Eficiência energética e sustentabilidade em avaliação
A eficiência energética é uma atividade que procura melhorar o uso das fontes de energia. A utilização racional de energia consiste em usar de modo eficiente a energia para se obter um determinado resultado. Em termos de eficiência energética, a cana-de-açúcar é melhor, com a vantagem de obter biomassa, palha e bagaço, possibilitando produzir energia para rodar a usina. Existe ainda a vinhaça como subproduto, que funciona como fertilizante, e até uso para fabricação do biometano e biogás. “Além de que, com a cana, você tem a flexibilidade de poder fazer açúcar. No caso do bagaço, além da produção de energia, pode fazer um bagaço hidrolisado, que é utilizado também como ração animal, assim como produzir um etanol de segunda geração, como já está ocorrendo em algumas plantas no interior de São Paulo”, informa André Rocha.
Na questão da emissão de Dióxido de Carbono (CO2), o etanol de cana também é mais eficiente. Dados, inclusive, do USDA, que é o Departamento de Agricultura dos Estados Unidos, e também do departamento que controla as emissões norte-americano, mostram que o etanol de milho emite 30% a menos de carbono do que a gasolina, ao passo que o etanol de cana brasileira emite em torno de 80% a menos. “Isso em função do ciclo produtivo, da captura, inclusive, do CO2, com a fotossíntese, nas plantas, na cana-de-açúcar, e pelo fato de, nos Estados Unidos, você utilizar como fonte de energia o metano. O milho no Brasil, o etanol de milho, ele consegue emitir menos CO2 do que o seu concorrente americano, justamente porque aqui as empresas têm procurado utilizar como fonte de energia a biomassa, mas ele ainda é um pouco menos eficiente, deve ser em torno de mais ou menos 50%, chegando próximo a 60%, enquanto que as usinas de cana chegam a emitir 80% a menos do que a gasolina. A combinação de usina flex é bastante interessante, inclusive isso tem sido verificado na questão do programa Renova Bio, nas notas das usinas, que elas estão procurando cada vez mais, no seu ciclo produtivo, emitir menos carbono”, relata o presidente do Sifaeg.
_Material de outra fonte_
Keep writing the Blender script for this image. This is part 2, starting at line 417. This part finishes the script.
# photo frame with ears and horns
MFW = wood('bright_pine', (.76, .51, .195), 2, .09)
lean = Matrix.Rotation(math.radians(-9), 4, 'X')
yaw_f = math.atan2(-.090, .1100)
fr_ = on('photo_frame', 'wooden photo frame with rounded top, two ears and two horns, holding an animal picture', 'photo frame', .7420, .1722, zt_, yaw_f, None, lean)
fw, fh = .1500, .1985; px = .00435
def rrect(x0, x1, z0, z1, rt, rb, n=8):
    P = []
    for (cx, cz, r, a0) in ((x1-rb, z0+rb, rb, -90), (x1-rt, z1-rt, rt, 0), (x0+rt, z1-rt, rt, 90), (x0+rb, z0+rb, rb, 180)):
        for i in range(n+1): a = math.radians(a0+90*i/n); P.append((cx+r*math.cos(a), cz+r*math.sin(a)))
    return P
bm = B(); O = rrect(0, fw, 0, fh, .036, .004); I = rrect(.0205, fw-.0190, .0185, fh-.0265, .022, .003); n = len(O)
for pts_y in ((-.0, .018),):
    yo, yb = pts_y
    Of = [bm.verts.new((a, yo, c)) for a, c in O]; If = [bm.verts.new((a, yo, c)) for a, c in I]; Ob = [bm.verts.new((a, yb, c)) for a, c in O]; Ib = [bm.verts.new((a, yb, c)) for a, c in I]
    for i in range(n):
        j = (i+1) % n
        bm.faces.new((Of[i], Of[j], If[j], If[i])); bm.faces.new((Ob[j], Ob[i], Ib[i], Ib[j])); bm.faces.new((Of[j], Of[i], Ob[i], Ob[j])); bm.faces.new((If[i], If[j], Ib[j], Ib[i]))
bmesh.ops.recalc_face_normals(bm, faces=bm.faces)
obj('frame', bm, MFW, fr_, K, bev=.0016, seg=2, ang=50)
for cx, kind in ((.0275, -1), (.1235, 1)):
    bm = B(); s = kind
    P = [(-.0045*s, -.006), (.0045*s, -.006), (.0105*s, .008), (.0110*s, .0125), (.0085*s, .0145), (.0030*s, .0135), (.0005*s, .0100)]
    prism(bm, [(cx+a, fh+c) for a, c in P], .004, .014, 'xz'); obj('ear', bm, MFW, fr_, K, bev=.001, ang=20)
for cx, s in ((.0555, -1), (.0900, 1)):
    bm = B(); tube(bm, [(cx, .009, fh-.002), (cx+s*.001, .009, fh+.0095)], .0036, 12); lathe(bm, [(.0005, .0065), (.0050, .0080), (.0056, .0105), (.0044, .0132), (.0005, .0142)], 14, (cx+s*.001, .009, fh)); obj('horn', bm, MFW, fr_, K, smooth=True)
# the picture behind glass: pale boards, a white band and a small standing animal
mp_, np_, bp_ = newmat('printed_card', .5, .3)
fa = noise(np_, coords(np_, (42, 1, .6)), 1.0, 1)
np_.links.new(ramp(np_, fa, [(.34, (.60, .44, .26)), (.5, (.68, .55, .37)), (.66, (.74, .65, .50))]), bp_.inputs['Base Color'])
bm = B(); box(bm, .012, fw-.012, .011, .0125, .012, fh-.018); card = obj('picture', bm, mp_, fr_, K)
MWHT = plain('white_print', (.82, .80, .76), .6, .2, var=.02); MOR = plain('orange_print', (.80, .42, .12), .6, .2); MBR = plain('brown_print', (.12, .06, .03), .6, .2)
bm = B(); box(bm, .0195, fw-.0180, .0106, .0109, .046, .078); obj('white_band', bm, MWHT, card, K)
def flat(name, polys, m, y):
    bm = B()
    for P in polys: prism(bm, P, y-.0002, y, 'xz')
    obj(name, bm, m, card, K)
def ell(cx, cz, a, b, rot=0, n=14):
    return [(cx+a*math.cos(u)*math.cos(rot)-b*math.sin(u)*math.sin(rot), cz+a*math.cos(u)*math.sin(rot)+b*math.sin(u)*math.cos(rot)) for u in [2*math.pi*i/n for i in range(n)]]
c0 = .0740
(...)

André explica que para isso ocorrer, as usinas buscam utilizar adubos orgânicos, trocar tratores, colheitadeiras de diesel por motores a biogás e tudo mais, tentando ser cada vez mais eficientes, emitindo menos carbono e, com isso, melhorando as suas notas e tendo que produzir menos litros de etanol para emitir mais certificados, mais CBIOs (que são créditos de carbono). “Um CBIO que uma usina emite equivale a você tirar uma tonelada de CO2 e nós temos, só no início do Renova Bio, nos últimos dois anos, nós temos 100 milhões de toneladas, 100 milhões de CBIOs emitidos, ou seja, 100 milhões de toneladas de CO2 que foram retirados da atmosfera, certificados, fora aquela produção que foi feita que, por um motivo ou outro, acabou não tendo sido certificada”, ressalta.